Either Oracle
Money March 15, 2001
Oracle's lackluster results don't exactly suggest a turnaround is at hand. By David Futrelle
If you're going to call yourself Oracle, you should be able to see at least a few months into the future, right? Apparently not, judging from Oracle's earning warning earlier this month -- a warning that company officials said was as much of a surprise to them as it was to the stock's many fans. Oracle officials had been saying, loudly and repeatedly, that their company was more or less immune to the tech downturn. Turns out it wasn't: Oracle execs chopped third quarter earnings estimates by a couple of cents a share, saying that they were shocked --- shocked! -- that a number of key customers had decided at the last minute to postpone their orders. Adding to investors' uneasiness, Oracle declined to offer detailed guidance for the fourth quarter. A slew of analysts chopped their ratings for the stock, and investors rushed to the exits, sending the stock down more than 20 percent.
Oracle met its lowered expectations of earnings of 10 cents a share when it announced after the bell this Thursday. The company reported slightly better than expected database revenues, up 6 percent from last year. But applications revenues were up only 25 percent, a growth rate half of what the company forecast when it warned March 1. (Not that long ago the company was promising 75 percent applications growth.) The company still hasn't gained any confidence in its ability to predict the future; Chief Financial Officer Jeffrey Henley could only "guess" that earnings for the fourth quarter would be flat.
Should investors put their confidence in Oracle? That's tough to predict. The last time I wrote about the company in detail, back in November, the stock, selling at nearly 60 times forward earnings, looked more than a bit pricey. Since then, the P/E has been cut roughly in half.
As a corporate competitor, even in today's difficult climate, there's a lot to like about Oracle, It's an aggressive company with solid profit margins, and it's ably demonstrated the power of its own software by using it to cut its own costs dramatically. The company dominates the database market and is making some headway in its applications business. Indeed, before its earnings warning this month, I was starting to think Oracle was looking like an attractive long-term bet.
But that warning snapped me right out of it -- not only because it revealed that Oracle wasn't immune to the tech downturn but because it revealed that company officials were unwilling, or unable, to accept that fact. Oracle's stock, even at its current depressed price, doesn't look like much of a bargain. Trading at about 27 times fiscal 2002 earnings, the company's valuation is roughly in line with the company's estimated long- term growth rate of 20 to 30 percent. Compared to Oracle's rich valuation in better times, that seems cheap.
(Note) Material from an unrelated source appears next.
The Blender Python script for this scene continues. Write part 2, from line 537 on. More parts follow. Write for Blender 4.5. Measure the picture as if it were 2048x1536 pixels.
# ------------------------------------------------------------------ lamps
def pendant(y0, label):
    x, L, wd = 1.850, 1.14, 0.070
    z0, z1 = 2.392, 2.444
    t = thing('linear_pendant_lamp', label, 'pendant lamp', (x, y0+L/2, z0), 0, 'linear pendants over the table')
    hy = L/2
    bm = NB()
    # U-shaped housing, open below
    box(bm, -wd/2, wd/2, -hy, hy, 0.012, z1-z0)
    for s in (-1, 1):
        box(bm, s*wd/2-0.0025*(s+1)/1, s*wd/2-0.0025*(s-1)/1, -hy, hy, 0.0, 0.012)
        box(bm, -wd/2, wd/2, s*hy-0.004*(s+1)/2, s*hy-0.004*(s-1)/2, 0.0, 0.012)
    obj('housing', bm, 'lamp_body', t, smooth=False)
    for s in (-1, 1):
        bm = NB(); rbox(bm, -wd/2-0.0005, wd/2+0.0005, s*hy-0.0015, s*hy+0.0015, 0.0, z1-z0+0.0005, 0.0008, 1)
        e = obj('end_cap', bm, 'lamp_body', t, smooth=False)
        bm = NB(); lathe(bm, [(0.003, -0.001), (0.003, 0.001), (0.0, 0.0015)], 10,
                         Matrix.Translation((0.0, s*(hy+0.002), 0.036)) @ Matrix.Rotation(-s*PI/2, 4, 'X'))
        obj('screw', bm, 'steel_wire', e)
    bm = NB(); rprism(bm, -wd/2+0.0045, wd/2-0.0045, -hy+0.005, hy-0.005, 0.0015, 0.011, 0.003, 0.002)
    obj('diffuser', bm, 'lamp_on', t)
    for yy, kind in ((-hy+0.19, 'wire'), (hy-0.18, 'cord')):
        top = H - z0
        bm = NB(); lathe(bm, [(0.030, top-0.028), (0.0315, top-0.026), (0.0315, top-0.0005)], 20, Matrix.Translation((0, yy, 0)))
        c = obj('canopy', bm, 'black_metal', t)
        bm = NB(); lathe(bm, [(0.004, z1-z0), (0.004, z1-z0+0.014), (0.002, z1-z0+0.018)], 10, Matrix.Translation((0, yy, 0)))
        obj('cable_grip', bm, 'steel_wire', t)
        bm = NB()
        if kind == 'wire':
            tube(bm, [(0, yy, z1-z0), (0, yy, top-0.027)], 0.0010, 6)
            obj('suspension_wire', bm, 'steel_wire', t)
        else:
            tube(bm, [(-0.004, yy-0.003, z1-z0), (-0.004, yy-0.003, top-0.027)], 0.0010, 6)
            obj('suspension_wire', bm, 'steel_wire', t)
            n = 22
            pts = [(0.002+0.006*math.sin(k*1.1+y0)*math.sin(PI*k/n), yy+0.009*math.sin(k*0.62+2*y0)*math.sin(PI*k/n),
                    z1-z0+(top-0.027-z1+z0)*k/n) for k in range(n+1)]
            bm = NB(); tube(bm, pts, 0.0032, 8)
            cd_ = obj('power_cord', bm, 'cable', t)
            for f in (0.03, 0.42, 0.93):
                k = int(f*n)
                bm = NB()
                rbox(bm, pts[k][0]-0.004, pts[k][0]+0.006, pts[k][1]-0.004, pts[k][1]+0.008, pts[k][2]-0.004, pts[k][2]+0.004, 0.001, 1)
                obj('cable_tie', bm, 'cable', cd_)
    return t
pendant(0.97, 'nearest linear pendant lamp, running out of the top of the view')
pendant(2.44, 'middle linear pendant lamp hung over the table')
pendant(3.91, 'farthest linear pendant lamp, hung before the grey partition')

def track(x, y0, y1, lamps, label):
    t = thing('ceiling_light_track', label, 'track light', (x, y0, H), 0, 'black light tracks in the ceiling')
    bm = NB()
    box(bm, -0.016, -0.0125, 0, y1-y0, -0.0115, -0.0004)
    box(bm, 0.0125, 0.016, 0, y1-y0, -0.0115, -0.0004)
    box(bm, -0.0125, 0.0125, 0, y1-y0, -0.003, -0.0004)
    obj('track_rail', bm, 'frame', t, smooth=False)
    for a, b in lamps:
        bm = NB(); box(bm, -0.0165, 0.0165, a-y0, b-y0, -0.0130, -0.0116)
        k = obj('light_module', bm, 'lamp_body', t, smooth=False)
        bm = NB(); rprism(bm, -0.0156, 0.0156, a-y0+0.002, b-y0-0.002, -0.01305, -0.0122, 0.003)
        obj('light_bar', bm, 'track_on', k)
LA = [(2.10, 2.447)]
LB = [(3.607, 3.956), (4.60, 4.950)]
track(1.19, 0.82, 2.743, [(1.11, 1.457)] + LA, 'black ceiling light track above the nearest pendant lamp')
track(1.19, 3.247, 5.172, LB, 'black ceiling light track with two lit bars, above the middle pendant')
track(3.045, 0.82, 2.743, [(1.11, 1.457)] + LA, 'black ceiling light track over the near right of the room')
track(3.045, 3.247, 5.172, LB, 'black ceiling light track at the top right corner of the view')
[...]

But that's assuming you have faith these estimates will hold up.
In order to hit its numbers in the long term, Oracle needs to keep its maturing database business growing at a reasonable rate. It also needs to keep its applications business growing fast enough to make up for slowing database sales. And it has to keep running leaner and meaner than ever. In the current economic environment, all these things may prove damnably difficult, as the company's disappointing applications results show all too clearly. By buying into the stock at current levels, you're essentially betting that Oracle officials won't hit us with any more "surprises" any time soon. I'm not sure that's a bet worth taking.